En politique, les mots ont un sens. Il est vain de glapir sur les attaques permanentes contre notre belle langue si l’on s’exempte soi-même de toute rigueur et si, sous la pression électorale, votre pensée quitte le cale-pied comme le premier amateur de moto-cross. Tout le monde a bien compris que l’embardée estrosiste vise à prendre la tête du peloton des listes identitaristes en Paca. On a le vertige en pensant que les citoyens de ces riantes contrées auront notamment le choix aux prochaines élections régionales entre trois listes d’extrême droite pour peu que la Ligue du Sud de l’Orangeois Jacques Bompard présente des candidats sous ses propres gonfalons.

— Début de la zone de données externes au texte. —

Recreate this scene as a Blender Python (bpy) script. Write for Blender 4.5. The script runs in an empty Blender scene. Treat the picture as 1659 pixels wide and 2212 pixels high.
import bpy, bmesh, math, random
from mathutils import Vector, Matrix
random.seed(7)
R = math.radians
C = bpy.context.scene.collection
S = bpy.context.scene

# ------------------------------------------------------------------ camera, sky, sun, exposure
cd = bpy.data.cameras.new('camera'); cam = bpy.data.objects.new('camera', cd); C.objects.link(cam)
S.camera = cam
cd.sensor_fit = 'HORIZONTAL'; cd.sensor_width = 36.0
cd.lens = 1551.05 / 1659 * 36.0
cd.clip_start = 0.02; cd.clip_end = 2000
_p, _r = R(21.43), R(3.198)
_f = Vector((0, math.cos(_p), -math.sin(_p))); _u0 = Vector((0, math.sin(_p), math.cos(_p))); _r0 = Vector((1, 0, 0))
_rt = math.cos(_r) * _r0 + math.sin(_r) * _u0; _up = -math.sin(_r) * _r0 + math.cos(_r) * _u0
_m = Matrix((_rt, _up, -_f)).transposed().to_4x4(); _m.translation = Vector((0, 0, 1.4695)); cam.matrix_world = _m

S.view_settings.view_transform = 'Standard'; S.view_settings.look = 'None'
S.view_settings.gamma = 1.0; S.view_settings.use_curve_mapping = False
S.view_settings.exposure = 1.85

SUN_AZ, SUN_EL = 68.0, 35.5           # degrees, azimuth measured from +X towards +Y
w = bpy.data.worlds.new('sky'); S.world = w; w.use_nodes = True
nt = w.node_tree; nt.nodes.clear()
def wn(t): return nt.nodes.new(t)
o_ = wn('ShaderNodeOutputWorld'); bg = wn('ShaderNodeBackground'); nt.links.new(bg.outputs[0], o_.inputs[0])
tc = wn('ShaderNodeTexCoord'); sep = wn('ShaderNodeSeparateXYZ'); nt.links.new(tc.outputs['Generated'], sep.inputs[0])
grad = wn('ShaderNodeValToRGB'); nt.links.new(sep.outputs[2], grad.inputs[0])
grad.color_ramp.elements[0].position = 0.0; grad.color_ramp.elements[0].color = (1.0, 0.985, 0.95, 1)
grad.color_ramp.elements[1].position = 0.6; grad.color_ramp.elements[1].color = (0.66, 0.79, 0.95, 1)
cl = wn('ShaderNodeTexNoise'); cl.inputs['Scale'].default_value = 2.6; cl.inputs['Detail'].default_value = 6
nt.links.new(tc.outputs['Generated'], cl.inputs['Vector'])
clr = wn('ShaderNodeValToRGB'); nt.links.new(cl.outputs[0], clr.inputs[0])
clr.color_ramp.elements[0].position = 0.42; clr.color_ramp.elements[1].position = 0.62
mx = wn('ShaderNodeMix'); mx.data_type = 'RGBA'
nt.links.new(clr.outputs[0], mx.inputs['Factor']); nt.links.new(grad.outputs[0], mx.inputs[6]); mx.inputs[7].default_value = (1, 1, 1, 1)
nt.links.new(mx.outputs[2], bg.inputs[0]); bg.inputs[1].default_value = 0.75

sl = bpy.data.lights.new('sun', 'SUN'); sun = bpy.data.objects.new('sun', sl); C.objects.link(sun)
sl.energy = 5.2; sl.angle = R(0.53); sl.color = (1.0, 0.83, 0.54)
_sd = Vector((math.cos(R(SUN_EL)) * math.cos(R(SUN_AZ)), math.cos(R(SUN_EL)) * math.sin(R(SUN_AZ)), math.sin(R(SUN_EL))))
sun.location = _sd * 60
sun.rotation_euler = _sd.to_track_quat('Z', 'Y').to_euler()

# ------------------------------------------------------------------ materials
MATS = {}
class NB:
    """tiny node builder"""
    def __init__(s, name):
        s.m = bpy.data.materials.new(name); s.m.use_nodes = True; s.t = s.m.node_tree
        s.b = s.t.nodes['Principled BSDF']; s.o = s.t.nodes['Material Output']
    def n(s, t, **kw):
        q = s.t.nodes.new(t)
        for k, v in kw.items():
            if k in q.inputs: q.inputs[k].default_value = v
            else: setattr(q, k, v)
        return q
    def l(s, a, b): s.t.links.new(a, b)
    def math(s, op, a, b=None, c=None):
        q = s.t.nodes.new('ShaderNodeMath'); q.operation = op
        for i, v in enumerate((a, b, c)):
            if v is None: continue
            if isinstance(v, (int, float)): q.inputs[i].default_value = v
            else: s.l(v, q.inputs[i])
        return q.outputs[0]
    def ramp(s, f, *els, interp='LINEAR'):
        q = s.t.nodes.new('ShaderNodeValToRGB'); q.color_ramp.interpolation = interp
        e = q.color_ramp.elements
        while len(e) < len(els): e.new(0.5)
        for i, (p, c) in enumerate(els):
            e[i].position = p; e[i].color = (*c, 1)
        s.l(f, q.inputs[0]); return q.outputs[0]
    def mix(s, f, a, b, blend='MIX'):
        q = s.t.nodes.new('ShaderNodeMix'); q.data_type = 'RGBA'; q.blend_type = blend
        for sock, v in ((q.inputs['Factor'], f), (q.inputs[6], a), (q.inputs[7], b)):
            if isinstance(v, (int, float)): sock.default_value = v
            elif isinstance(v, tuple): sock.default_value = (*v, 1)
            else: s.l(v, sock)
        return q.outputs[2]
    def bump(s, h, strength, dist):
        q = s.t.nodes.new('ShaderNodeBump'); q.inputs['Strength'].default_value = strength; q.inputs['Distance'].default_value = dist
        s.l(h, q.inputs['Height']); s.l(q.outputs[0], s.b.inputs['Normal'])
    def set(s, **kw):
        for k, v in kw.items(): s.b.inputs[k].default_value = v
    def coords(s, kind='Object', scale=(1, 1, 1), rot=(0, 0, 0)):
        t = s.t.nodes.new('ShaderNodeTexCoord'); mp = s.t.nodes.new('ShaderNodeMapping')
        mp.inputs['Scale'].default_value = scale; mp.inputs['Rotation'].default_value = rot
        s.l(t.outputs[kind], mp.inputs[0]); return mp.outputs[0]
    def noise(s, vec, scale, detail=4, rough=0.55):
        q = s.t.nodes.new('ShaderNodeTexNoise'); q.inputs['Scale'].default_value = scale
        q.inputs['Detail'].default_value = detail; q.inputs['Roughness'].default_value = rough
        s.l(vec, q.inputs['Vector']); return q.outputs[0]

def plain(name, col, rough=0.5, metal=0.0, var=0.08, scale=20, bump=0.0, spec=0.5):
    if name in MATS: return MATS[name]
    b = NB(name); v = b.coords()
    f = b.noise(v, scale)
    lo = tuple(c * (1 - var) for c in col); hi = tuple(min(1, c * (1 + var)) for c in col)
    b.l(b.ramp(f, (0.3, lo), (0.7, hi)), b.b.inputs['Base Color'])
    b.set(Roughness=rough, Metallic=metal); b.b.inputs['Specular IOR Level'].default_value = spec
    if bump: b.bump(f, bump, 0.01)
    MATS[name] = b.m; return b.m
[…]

Car que signifie cette phrase sinon la volonté d’opérer un tri entre les citoyens français, de dresser une partie de nos concitoyens contre une autre, de retrancher de la communauté nationale les hommes et les femmes qui ne répondent pas «présents !» quand sonne au loin le clairon de Déroulède ? Voulait-il dire par là qu’un terroriste ne mérite pas d’être français ? Je dirais qu’avant tout il ne mérite pas d’être un homme et pourtant, même après son crime, il n’en continue pas moins de faire partie de notre commune humanité.
Plus le débat patine et plus il fait penser à l’épisode peu glorieux du débat sur l’identité nationale de la France qui se déroula de 2009 à 2010. Ce débat voulu par Nicolas Sarkozy et relayé par Eric Besson, transfuge du Parti socialiste. J’emploie le terme «débat», mais celui de «monologue» serait ici plus juste. Que s’est-il passé ? Il n’a pas fallu vingt-quatre heures pour que la question de l’identité de la France se résume à la question de l’immigration et de l’intégration, les deux étant mêlées dans le même pot à tambouille politique dégageant un fumet persistant de lepénisme.

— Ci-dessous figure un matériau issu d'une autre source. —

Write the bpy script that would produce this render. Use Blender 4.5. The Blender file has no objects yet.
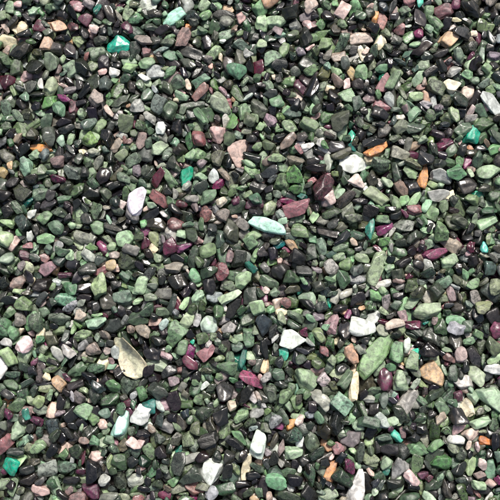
import bpy, bmesh, math, random
import numpy as np
from mathutils import Matrix, Vector, Euler

SEED = 23
rng = np.random.default_rng(SEED)
S = 0.0004            # metres per working unit (a chip is 4 to 8 mm long)
TILT = math.radians(9)
DIST = 860.0
ZB = 22.0             # mean height of the bed surface in working units

scene = bpy.context.scene
# ------------------------------------------------------------------ camera
cam_d = bpy.data.cameras.new("camera")
cam = bpy.data.objects.new("camera", cam_d)
scene.collection.objects.link(cam)
cam_d.sensor_width = 36.0
cam_d.lens = 36.0 * DIST / 500.0
cam_d.clip_start = 0.01
cam_d.clip_end = 50
cam.location = (0, -DIST * math.sin(TILT) * S, (ZB + DIST * math.cos(TILT)) * S)
cam.rotation_euler = (TILT, 0, 0)
scene.camera = cam

def ground_xy(px, py, z=ZB):
    """bed position of a point measured on the photograph"""
    u, v = px - 250.0, 250.0 - py
    d = np.array([u, v * math.cos(TILT) + DIST * math.sin(TILT), v * math.sin(TILT) - DIST * math.cos(TILT)])
    c = np.array([0, -DIST * math.sin(TILT), ZB + DIST * math.cos(TILT)])
    t = (z - c[2]) / d[2]
    p = c + d * t
    return p[0], p[1]

# ------------------------------------------------------------------ light
w = bpy.data.worlds.new("World")
scene.world = w
w.use_nodes = True
nt = w.node_tree
bg = nt.nodes["Background"]
sky = nt.nodes.new("ShaderNodeTexSky")
sky.sky_type = 'NISHITA'
sky.sun_disc = False
SUN_EL, SUN_AZ = math.radians(58), math.radians(15)   # azimuth from +Y toward +X
sky.sun_elevation = SUN_EL
sky.sun_rotation = SUN_AZ
sky.air_density = 0.7
sky.dust_density = 4.5
sky.ozone_density = 0.3
nt.links.new(sky.outputs[0], bg.inputs[0])
bg.inputs[1].default_value = 0.135
sd = bpy.data.lights.new("sun", 'SUN')
sd.energy = 3.9
sd.angle = math.radians(8)
sd.color = (1.0, 0.96, 0.90)
sun = bpy.data.objects.new("sun", sd)
scene.collection.objects.link(sun)
dirv = Vector((math.sin(SUN_AZ) * math.cos(SUN_EL), math.cos(SUN_AZ) * math.cos(SUN_EL), math.sin(SUN_EL)))
sun.rotation_euler = dirv.to_track_quat('Z', 'Y').to_euler()
sun.location = dirv * 2
scene.view_settings.view_transform = 'Standard'
scene.view_settings.look = 'None'
scene.view_settings.exposure = 0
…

Rien n’est plus légitime que de vouloir évoquer l’identité de son pays, mais rappelons ici que durant des mois on assista à la multiplication de dérapages racistes, allant jusqu’à prendre pour cibles les Français de deuxième et même de troisième génération (pour un Jean-Marie Le Pen qui table sur mille ans, Christian Estrosi est un étranger). Rappelons encore que, quotidiennement, des tombereaux d’ordures sont déversés sur les têtes d’un grand nombre de Français, les sommant de s’expliquer, de donner des preuves de leur «francité». Il y avait longtemps que l’on n’avait pas vu un tel exercice de défouloir national. Et ces propos n’étaient pas l’apanage d’anonymes ni de petits responsables politiques. Des parlementaires, des intellectuels, des ministres comme la «subtile» Nadine Morano y allèrent de leurs couplets discriminants et xénophobes, illustration d’une droite sans tabou et décomplexée. «Affirmez vos convictions, ne craignez pas de cliver, les Français vous soutiennent», avait lancé le président de la République. Au lieu de quoi, ce furent les Français qui mirent fin à cette expérience furieuse de thérapie collective.

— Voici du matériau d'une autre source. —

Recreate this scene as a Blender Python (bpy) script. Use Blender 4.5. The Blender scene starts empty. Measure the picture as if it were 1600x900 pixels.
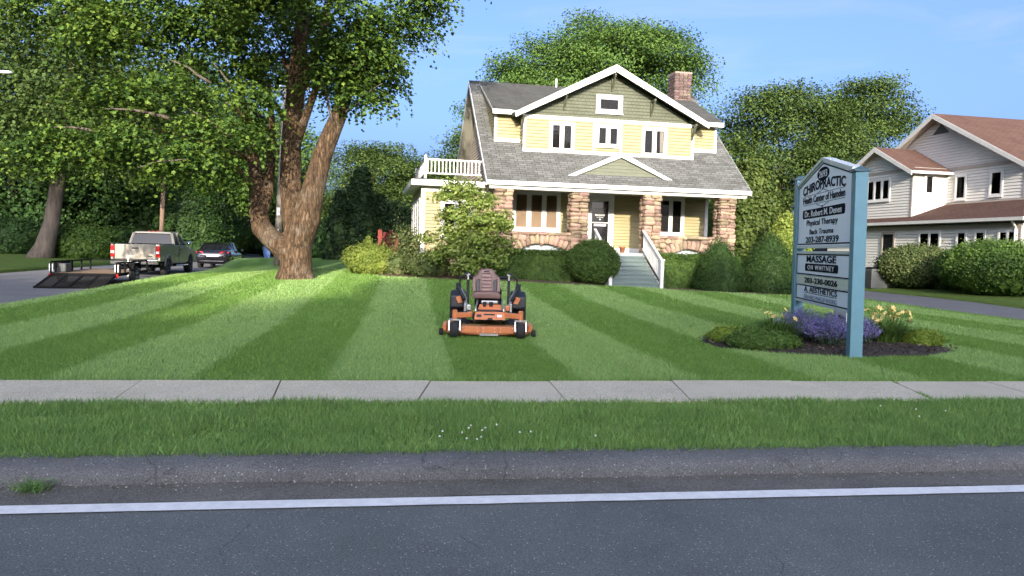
import bpy, bmesh, math, random
import numpy as np
from mathutils import Vector, Matrix, noise, Quaternion

scene = bpy.context.scene
R = math.radians
random.seed(7)

# ------------------------------------------------------------------ camera
F_PX, HORIZON, ROLL, EYE = 1160.0, 388.33, 0.0261, 1.65
PITCH = math.atan((450 - HORIZON) / F_PX)
cam_data = bpy.data.cameras.new('camera')
cam_data.sensor_width = 36.0
cam_data.lens = 36.0 * F_PX / 1600.0
cam_data.clip_start = 0.1
cam_data.clip_end = 3000
cam = bpy.data.objects.new('camera', cam_data)
scene.collection.objects.link(cam)
cam.matrix_world = Matrix.Translation((0, 0, EYE)) @ Matrix.Rotation(math.pi / 2 - PITCH, 4, 'X') @ Matrix.Rotation(ROLL, 4, 'Z')
scene.camera = cam

# ------------------------------------------------------------------ sky, sun, exposure
SUN_AZ, SUN_EL = R(1.0), R(14.5)          # azimuth measured from -Y towards +X
SUN_DIR = Vector((math.sin(SUN_AZ) * math.cos(SUN_EL), -math.cos(SUN_AZ) * math.cos(SUN_EL), math.sin(SUN_EL)))
world = bpy.data.worlds.new('World')
scene.world = world
world.use_nodes = True
wn = world.node_tree.nodes
wl = world.node_tree.links
bg = wn['Background']
sky = wn.new('ShaderNodeTexSky')
sky.sky_type = 'NISHITA'
sky.sun_disc = False
sky.sun_elevation = SUN_EL
sky.sun_rotation = math.pi - SUN_AZ
sky.air_density = 0.45
sky.dust_density = 7.2
sky.ozone_density = 5.0
tint = wn.new('ShaderNodeVectorMath')          # the camera's daylight-shade white balance, the same over the whole dome
tint.operation = 'MULTIPLY'
tint.inputs[1].default_value = (1.16, 1.0, 0.86)
wl.new(sky.outputs[0], tint.inputs[0])
# thin high cirrus over the whole sky
wtc = wn.new('ShaderNodeTexCoord')
wmp = wn.new('ShaderNodeMapping')
wmp.inputs['Scale'].default_value = (2.2, 3.0, 11.0)
wmp.inputs['Rotation'].default_value = (0.15, 0.1, 0.4)
wl.new(wtc.outputs['Generated'], wmp.inputs[0])
wnz = wn.new('ShaderNodeTexNoise')
wnz.inputs['Scale'].default_value = 1.6
wnz.inputs['Detail'].default_value = 7
wnz.inputs['Roughness'].default_value = .6
wnz.inputs['Distortion'].default_value = .6
wl.new(wmp.outputs[0], wnz.inputs['Vector'])
wmr = wn.new('ShaderNodeMapRange')
wmr.inputs[1].default_value = .52
wmr.inputs[2].default_value = .85
wmr.inputs[4].default_value = .38
wl.new(wnz.outputs['Fac'], wmr.inputs[0])
wmx = wn.new('ShaderNodeMixRGB')
wmx.inputs[2].default_value = (1.2, 1.3, 1.5, 1)
wl.new(wmr.outputs[0], wmx.inputs[0])
wl.new(tint.outputs[0], wmx.inputs[1])
wl.new(wmx.outputs[0], bg.inputs[0])
bg.inputs[1].default_value = 0.15
sun_data = bpy.data.lights.new('sun', 'SUN')
sun_data.energy = 2.0
sun_data.angle = R(0.6)
sun_data.color = (1.0, 0.90, 0.74)
sun = bpy.data.objects.new('sun', sun_data)
scene.collection.objects.link(sun)
sun.rotation_euler = SUN_DIR.to_track_quat('Z', 'Y').to_euler()
sun.location = (20, -40, 30)
vs = scene.view_settings
vs.view_transform = 'Standard'
vs.look = 'None'
vs.gamma = 1
vs.exposure = 2.15
vs.use_curve_mapping = False
scene.cycles.max_bounces = 6
scene.cycles.diffuse_bounces = 3
scene.cycles.glossy_bounces = 3
scene.cycles.transmission_bounces = 4
scene.cycles.transparent_max_bounces = 8
scene.cycles.use_denoising = True
scene.cycles.caustics_reflective = False
scene.cycles.caustics_refractive = False

# ------------------------------------------------------------------ helpers
COL = scene.collection

def at(px, py, d):
    """point of the place that lies d metres ahead along a sight line measured in the photo"""
    a, b = px - 800, py - 450
    c, s = math.cos(ROLL), math.sin(ROLL)
    u, v = a * c + b * s, -a * s + b * c
    cp, sp = math.cos(PITCH), math.sin(PITCH)
    r = Vector((u / F_PX, cp - v / F_PX * sp, -sp - v / F_PX * cp))
    return r * (d / r.y) + Vector((0, 0, EYE))

def tag(o, label=None, cat=None, group=None, kind=None):
    if label: o['label'] = label
    if cat: o['category'] = cat
    if group: o['group'] = group
    if kind: o['kind'] = kind
    return o

def empty(name, loc=(0, 0, 0), rz=0, label=None, cat=None, group=None, kind=None, parent=None):
    o = bpy.data.objects.new(name, None)
    o.empty_display_size = 0.2
    COL.objects.link(o)
    o.location = loc
    o.rotation_euler = (0, 0, rz)
    if parent: o.parent = parent
    return tag(o, label, cat, group, kind)

def link(name, me, parent=None, loc=None, rot=None, scale=None):
    o = bpy.data.objects.new(name, me)
    COL.objects.link(o)
    if parent: o.parent = parent
    if loc is not None: o.location = loc
    if rot is not None: o.rotation_euler = rot
    if scale is not None: o.scale = scale
    return o

def children_of(o):
    return [c for c in bpy.data.objects if c.parent == o]

def copy_tree(o, parent=None):
    c = o.copy()
    COL.objects.link(c)
    c.parent = parent
    for ch in list(o.children):
        copy_tree(ch, c)
    return c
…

Au printemps, une majorité d’entre eux, au départ favorable à un débat sur l’identité nationale, réclamait dans les sondages son arrêt toutes affaires cessantes. Ce fut la débandade de l’exécutif. Un séminaire gouvernemental décida que les travaux produits étaient suffisamment intéressants (rires) et on oublia. Enfin, pas tout à fait, puisqu’on voit resurgir cette obsession grâce à Christian Estrosi. Il paraît que lui et ses amis veulent se baptiser «Républicains». Oxymore et sans remords sont les deux mamelles du sarkozisme.